Mainz (taz) — Die rot-gelbe Koalition in Rheinland-Pfalz ist (fast) perfekt: Noch rechtzeitig vor den „Tagesthemen“ der ARD hatten die kleinen Parteitage von SPD und FDP am Mittwoch im Mainzer Landtag in getrennten Sitzungen mit jeweils großer Mehrheit der Bildung einer sozialliberalen Koalition für die kommende Legislaturperiode ihr Plazet erteilt. Im Anschluß kommentierte der designierte Ministerpräsident Rudolf Scharping zufrieden das eindeutige Votum seiner Parteifreunde aus Vorstand und Fraktion: Die Entscheidung für die FDP als Regierungspartner sei von der SPD „eigenständig und fair“ getroffen worden. Beide Parteien hätten bei den Verhandlungen ihre Identität wahren können. Auch der FDP-Landesvorsitzende Rainer Brüderle sprach von „sorgfältigen und absolut fairen Verhandlungen“. Brüderle wird der alte und neue Wirtschaftsminister des Landes sein und stellvertretender Ministerpräsident. Im Bundesrat wird allerdings nicht Brüderle, sondern der SPD-Bundestagsabgeordnete Florian Gerster sitzen. Wie das Land im Bundesrat abstimmen wird, wurde von den neuen Partnern koalitionsvertraglich festgelegt.
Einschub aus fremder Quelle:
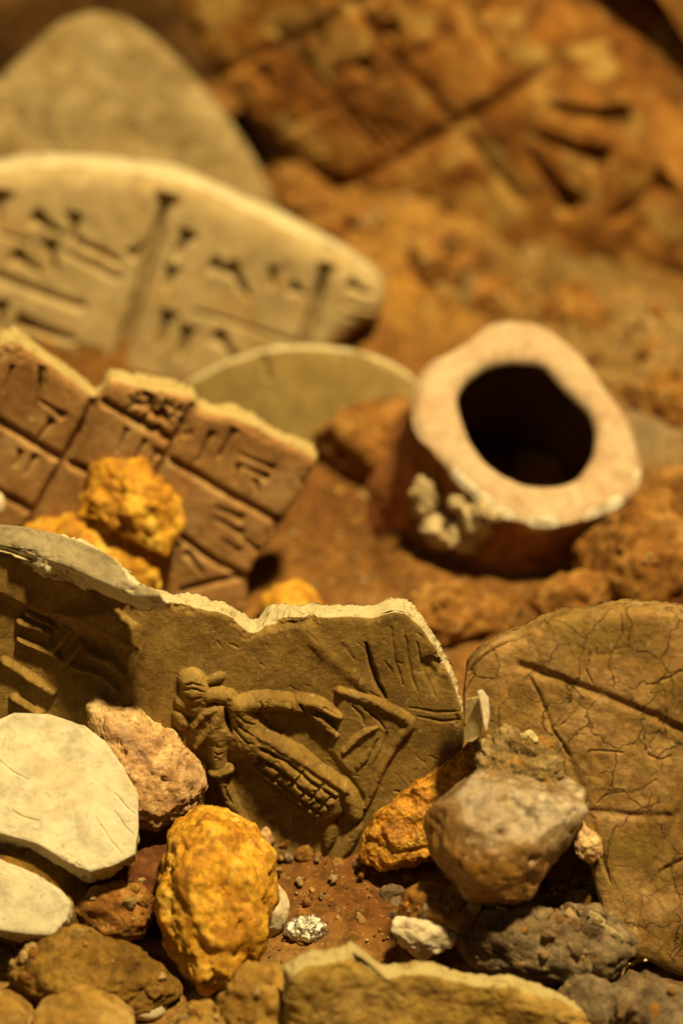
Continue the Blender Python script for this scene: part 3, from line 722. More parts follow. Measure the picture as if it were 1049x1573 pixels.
# ------------------------------------------------------------------ the relief tablet in focus
def feat_relief(F):
    x, y = F.P[:, 0], F.P[:, 1]
    c = F.cap
    ch = F.chain
    # cloak or wing behind the figure
    F.plate([(520, 1056), (575, 1073), (630, 1106), (603, 1150), (579, 1197), (562, 1234), (548, 1214), (534, 1192), (500, 1150), (512, 1110)], 0.12, 12, 3)
    ch([(520, 1057, 5), (550, 1066, 6), (588, 1082, 8), (627, 1106, 8), (612, 1130, 7), (590, 1168, 6), (574, 1202, 6), (560, 1236, 4)], 0.24, 3)
    ch([(527, 1149, 4), (543, 1133, 6), (560, 1120, 6), (577, 1112, 3)], 0.26, 3); ch([(550, 1172, 6), (558, 1160, 7), (568, 1147, 4)], 0.2, 3)
    # head, hair, beard, collar
    ch([(296, 1046, 19), (298, 1055, 21)], 0.46); ch([(322, 1042, 6), (338, 1036, 7)], 0.16); ch([(282, 1076, 12), (296, 1082, 15), (308, 1078, 12)], 0.30); ch([(276, 1096, 9), (281, 1110, 10)], 0.28)
    ch([(312, 1070, 9), (330, 1062, 11), (352, 1068, 12)], 0.30)
    F.plate([(290, 1104), (318, 1082), (346, 1074), (354, 1100), (348, 1132), (325, 1138), (304, 1148), (292, 1128)], 0.26, 10)
    ch([(298, 1112, 6), (312, 1092, 6), (330, 1082, 5)], 0.38); ch([(302, 1142, 5), (314, 1126, 6), (326, 1108, 5)], 0.36); ch([(328, 1122, 11), (334, 1104, 13), (340, 1086, 10)], 0.42)
    # shoulder and chest running into the waist
    ch([(360, 1078, 13), (372, 1098, 20), (386, 1118, 22), (404, 1140, 20)], 0.40); ch([(354, 1118, 13), (368, 1138, 18), (388, 1150, 16)], 0.32)
    # hanging arm
    ch([(344, 1116, 14), (337, 1138, 15), (334, 1160, 13), (337, 1180, 11), (345, 1206, 11), (356, 1232, 9), (374, 1260, 7), (388, 1280, 5)], 0.40); ch([(326, 1182, 6), (340, 1181, 7), (354, 1175, 6)], 0.46)
    # raised arm and open hand
    ch([(370, 1078, 12), (395, 1073, 13), (425, 1073, 13), (452, 1078, 11), (470, 1082, 8)], 0.42); ch([(460, 1070, 8), (480, 1074, 9), (500, 1084, 8), (520, 1096, 5)], 0.40); ch([(478, 1088, 6), (496, 1104, 7), (514, 1124, 5)], 0.32)
    # tiered skirt: a thick roll with a raised hem, long folds and broken tiers towards its foot
    ch([(380, 1130, 22), (410, 1152, 30), (440, 1178, 35), (470, 1203, 36), (497, 1224, 32)], 0.58, 2)
    F.plate([(400, 1122), (445, 1148), (526, 1200), (530, 1212), (505, 1242), (482, 1264), (455, 1246), (440, 1200)], 0.44, 14, 2)
    ch([(396, 1119, 6), (420, 1132, 7), (448, 1150, 8), (478, 1169, 8), (505, 1187, 8), (527, 1203, 7)], 0.50, 2)
    for a, b in [((402, 1140), (514, 1214)), ((398, 1156), (503, 1229)), ((396, 1172), (494, 1243)), ((400, 1188), (484, 1254))]:
        k1 = rng.uniform(-2, 2, 2); k2 = rng.uniform(-2, 2, 2)
        F.groove([a, ((a[0] * 2 + b[0]) / 3 + k1[0], (a[1] * 2 + b[1]) / 3 - 4 + k1[1]), ((a[0] + 2 * b[0]) / 3 + k2[0], (a[1] + 2 * b[1]) / 3 - 3 + k2[1]), b], 6.5, 0.14, None)
    for t, l0, l1 in ((0.34, 0.25, 0.6), (0.50, 0.0, 0.5), (0.55, 0.55, 1.0), (0.66, 0.3, 0.8), (0.76, 0.0, 0.45), (0.80, 0.5, 1.0), (0.90, 0.1, 0.7)):
        p0 = np.array([402 + t * 122, 1134 + t * 80]); dv = np.array([-40, 46])
        F.groove([tuple(p0 + dv * l0), tuple(p0 + dv * (l0 + l1) / 2 + rng.uniform(-3, 3, 2)), tuple(p0 + dv * l1)], 6, 0.12, None)
    F.groove([(394, 1168), (402, 1164)], 9, 0.2, None)
    # legs and feet
    ch([(528, 1200, 9), (536, 1218, 13), (544, 1240, 13), (546, 1250, 8)], 0.44); ch([(508, 1262, 8), (506, 1278, 11), (502, 1294, 6)], 0.3); ch([(546, 1268, 9), (532, 1294, 11), (516, 1314, 10), (504, 1330, 7)], 0.3)
    # deep shadowed slits and folds
    F.groove([(346, 1082), (349, 1100), (354, 1118)], 9, 0.26, None, True)
    F.groove([(562, 985), (569, 1018), (578, 1046), (592, 1070)], 8, 0.17, 'crack', True)
    F.groove([(461, 1074), (468, 1086), (484, 1092), (500, 1094)], 4, 0.10, None)
    F.up = F.up + 0.09 * np.exp(-((y - 962 - 0.86 * (x - 456)) / 15) ** 2) * smooth(440, 480, x) * smooth(600, 570, x)
    for a in [((600, 960), (606, 1010), (618, 1050)), ((622, 975), (628, 1020), (640, 1060)), ((640, 985), (650, 1030), (668, 1066)), ((630, 1085), (668, 1092), (704, 1090)), ((640, 1098), (680, 1106), (708, 1104))]:
        F.groove(list(a), 6, 0.035, None, True)
    F.cut += 0.16 * np.exp(-((x - 668) / 16) ** 2 - ((y - 1040) / 22) ** 2) + 0.10 * np.exp(-((x - 655) / 9) ** 2 - ((y - 1020) / 12) ** 2)
    F.groove([(606, 1212), (622, 1216), (632, 1212)], 4, 0.05, None)
    pn = np.column_stack([x, y, 0 * x]); F.up *= 0.68 * (1 + 0.16 * fbm(pn, 0.05, 4, 0.6, seed=51));
    for a in [((284, 1044), (297, 1040), (312, 1046)), ((282, 1052), (297, 1048), (314, 1054)), ((292, 1062), (300, 1064), (310, 1062)), ((398, 1066), (401, 1074), (400, 1084)), ((406, 1066), (409, 1074), (408, 1084)), ((446, 1070), (448, 1078), (446, 1088)),
              ((366, 1090), (376, 1100), (392, 1106)), ((362, 1100), (374, 1112), (388, 1120)), ((360, 1112), (370, 1122), (382, 1130)), ((496, 1078), (508, 1086), (518, 1092)), ((330, 1146), (336, 1150), (344, 1148)), ((346, 1200), (350, 1214), (358, 1228)),
              ((540, 1078), (556, 1096), (560, 1108)), ((558, 1084), (580, 1100), (590, 1116)), ((580, 1130), (570, 1150), (560, 1172)), ((594, 1120), (586, 1144), (572, 1172)), ((316, 1090), (322, 1100), (322, 1112)), ((306, 1098), (312, 1110), (310, 1122))]:
        F.groove(list(a), 4.2, 0.06, None, True)
    for _ in range(90):   # short tool strokes left in the clay round the figure
        p0 = np.array([rng.uniform(250, 690), rng.uniform(950, 1300)]); an = rng.normal(0.7, 0.35); l = rng.uniform(8, 34)
        F.groove([tuple(p0), tuple(p0 + l * np.array([math.cos(an), math.sin(an)]))], rng.uniform(2.5, 5), rng.uniform(0.008, 0.022), None, True)
    F.up -= 0.03 * smooth(0.1, 0.5, fbm(pn, 0.10, 3, seed=52)) * (F.up > 0.1)
    # sunk field round the figure
    F.cut += 0.16 * np.exp(-((x - 420) / 90) ** 2 - ((y - 1262) / 55) ** 2) + 0.10 * np.exp(-((x - 285) / 26) ** 2 - ((y - 1130) / 60) ** 2)
    F.cut += 0.08 * np.exp(-((x - 440) / 50) ** 2 - ((y - 1112) / 14) ** 2)
    # inscribed facet left of the crease
    s = (238 - x) + (930 - y) * 0.36
    F.cut += 0.22 * smooth(-6, 60, s) + 0.14 * smooth(-6, 3, s)
    L = smooth(10, 40, s)
    F.cut += 0.22 * L * smooth(-14, 6, (y - (930 + 0.42 * x))) 
    for a in [(28, 966, 74, 982, 7, 5), (40, 952, 82, 972, 6, 4), (104, 980, 78, 1014, 7, 7), (123, 1000, 100, 1030, 7, 7), (138, 1016, 186, 1032, 8, 8), (112, 1036, 178, 1058, 5, 6), (26, 993, 90, 1022, 4, 5), (6, 1030, 60, 1062, 9, 7), (40, 1052, 78, 1076, 9, 8), (20, 1085, 60, 1110, 8, 7)]:
        c(a[0], a[1], a[2], a[3], a[4] * 0.8, a[5] * 0.8, 0.17, 4)
    F.plate([(78, 946), (110, 938), (170, 930), (215, 960), (212, 998), (190, 1004), (140, 980), (100, 962)], 0.16, 16, 9)
slab("relief_tablet", "olive brown clay relief of a striding skirted figure with jagged pale top", "clay relief",
     [(-70, 870), (0, 850), (100, 878), (180, 900), (245, 918), (300, 930), (345, 940), (372, 958), (385, 970), (398, 968), (418, 955), (450, 946), (500, 946), (540, 943), (575, 946), (600, 936),
      (625, 941), (650, 964), (672, 1000), (692, 1040), (706, 1080), (714, 1120), (708, 1155), (690, 1210), (640, 1300), (560, 1350), (400, 1365), (200, 1340), (0, 1280), (-80, 1200)],
     (350, 1120), on_z(450, 1318, 0.05), (0.05, -0.95, 0.26), 0.6, M['olive'], bevel=(0.16, 0.10), N=420, rough=0.0035, rough_scale=2.2,
     feat=feat_relief, face_noise=(0.05, 0.5), fine_noise=0.012, side_noise=0.17, side_edge=0.82, chip=(0.26, 0.28),
     relief_parts={1: "relief_figure", 2: "skirt", 3: "cloak", 4: "wedge_bar"}, edge_px=0.07)

# grey flake lying against its broken top
slab("clay_flake", "flat grey clay flake with rough cream broken front edge", "clay flake",
     [(-60, 808), (0, 806), (60, 812), (112, 828), (165, 852), (212, 888), (246, 914), (215, 915), (170, 900), (120, 878), (70, 858), (20, 842), (-60, 828)],
     (85, 850), at_depth(90, 860, depth_on(REL, 90, 860) - 0.35), (-0.10, -0.42, 0.90), 0.62, M['grey'], bevel=(0.10, 0.05), N=150, rough=0.014, rough_scale=2.5,
     face_noise=(0.07, 0.7), fine_noise=0.015, side_noise=0.34, side_edge=1.0, flare=0.05, K=16, chip=(0.22, 0.3))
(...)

Bei unterschiedlichen Auffassungen wird sich Rheinland-Pfalz nach dem Vorbild der sozialliberalen Koalition in Hamburg der Stimme enthalten. Bereits geeinigt haben sie sich über ihr Votum zur Abschaffung der Gewerbekapital- und Vermögenssteuer: im Bundesrat wird Rehinland-Pfalz dagegen stimmen.

Gestern legte Scharping auch offen, warum sich die SPD letztendlich für die Freien Demokraten entschieden habe. Mit der FDP, so Scharping, hätten „verläßlichere Verhandlungsergebnisse“ erzielt werden können — und die FDP biete politische Kontinuität.

Daß Scharping dabei inhaltlich zurückstecken mußte, warfen nicht nur die Grünen dem künftigen Ministerpräsidenten vor. Auch von Gewerkschaftsseite und vor allem von den Jungsozialisten kam gestern geharnischte Kritik an der Koalitionsentscheidung Scharpings. So habe sich die SPD vor den Landtagswahlen klar gegen eine finanzielle Beteiligung des Landes beim Bau von Bundesstraßen ausgesprochen, aber die halbe Million DM, die Brüderle drei Wochen vor der Wahl noch für den Straßenbau ausgegeben habe, im nachhinein toleriert.

Und auch in Sachen AKW Mühlheim-Kärlich herrsche nach den Koalitionsverhandlungen mit der FDP „Unklarheit“. Die auf's rot-grüne Pferd setzenden Kritiker werfen Scharping vor, die noch von der alten Landesregierung erlassene erste Teilerrichtungsgenehmigung nicht wie geplant zurückziehen zu wollen — mit Rücksicht auf den Koalitionspartner, der an den Skandalen um Mühlheim-Kärlich federführend beteiligt gewesen sei. Statt dessen verabredeten die neuen Koalitionspartner eine „Sicherheitsüberprüfung“ des AKWs. Scharping versicherte gestern, daß die Landesregierung „alles nach Recht und Gesetz Mögliche“ tun werde, um eine Wiederinbetriebnahme des widerrechtlich errichteten Atommeilers zu verhindern.

Noch heute abend werden Sonderparteitage von SPD und FDP abschließend die Koalitionsvereinbarungen verabschieden und den bereits feststehenden Ministerinnen und Ministern den basisdemokratischen Segen erteilen. Das „Clockwork Orange“ in Mainz — die rot- gelbe Koalition — tickt bereits heftig.